Wrong! Actually, after the Bork nomination was shot down and before Kennedy got nominated, President Reagan nominated Judge Douglas H. Ginsburg of the DC Circuit Court of Appeals–one of Bork’s colleagues on the court–to take Powell’s place. Judge Ginsburg had and has a very good academic record (Cornell for undergrad, University of Chicago for law school; folks like me will forgive him for having attended the Latin School instead of the University of Chicago Laboratory Schools when he was a high school student in Chicago), he clerked for Judge Carl McGowan on the DC Circuit, and then for Justice Thurgood Marshall, he was a professor at Harvard Law School, served in the Reagan Administration in the Office of Management and Budget, and then in the antitrust division of the Justice Department, and then got nominated to the DC Circuit in 1986–the Senate confirmed him approximately two weeks after his nomination. And yet, Ginsburg’s Supreme Court nomination crashed and burned even harder than did Bork’s.
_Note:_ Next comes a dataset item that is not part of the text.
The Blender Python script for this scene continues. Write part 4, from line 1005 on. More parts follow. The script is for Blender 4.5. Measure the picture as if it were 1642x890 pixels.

Want to know why? Because National Public Radio’s Nina Totenberg reported that Ginsburg used marijuana on “a few occasions” as both a student and as a professor at Harvard.

That was it. That was all. That was everything. Ginsburg was hardly a hard-core toker. Quite the contrary. He experimented with pot a handful of times, got called out on it in public after his Supreme Court nomination, and as a result, no one is calling him “The Notorious DHG” nowadays. A little over a week after having been tapped for Justice Powell’s seat by President Reagan, Ginsburg withdrew his nomination. The date of his withdrawal was November 7, 1987. Approximately five years later, Bill Clinton got elected president of the United States, and not because people actually believed that Bill Clinton really did refrain from inhaling.

Five seconds after you finish reading this Facebook post and then hear about the latest absolutely-devastating-in-any-other-era Trump scandal–whatever that scandal turns out to be–do please be kind enough to spare a thought for Douglas Ginsburg, and for a time when we were willing to hold people to account for what we considered “bad behavior,” even though in the case of the Almost-Notorious DHG, we overreacted wildly and foolishly.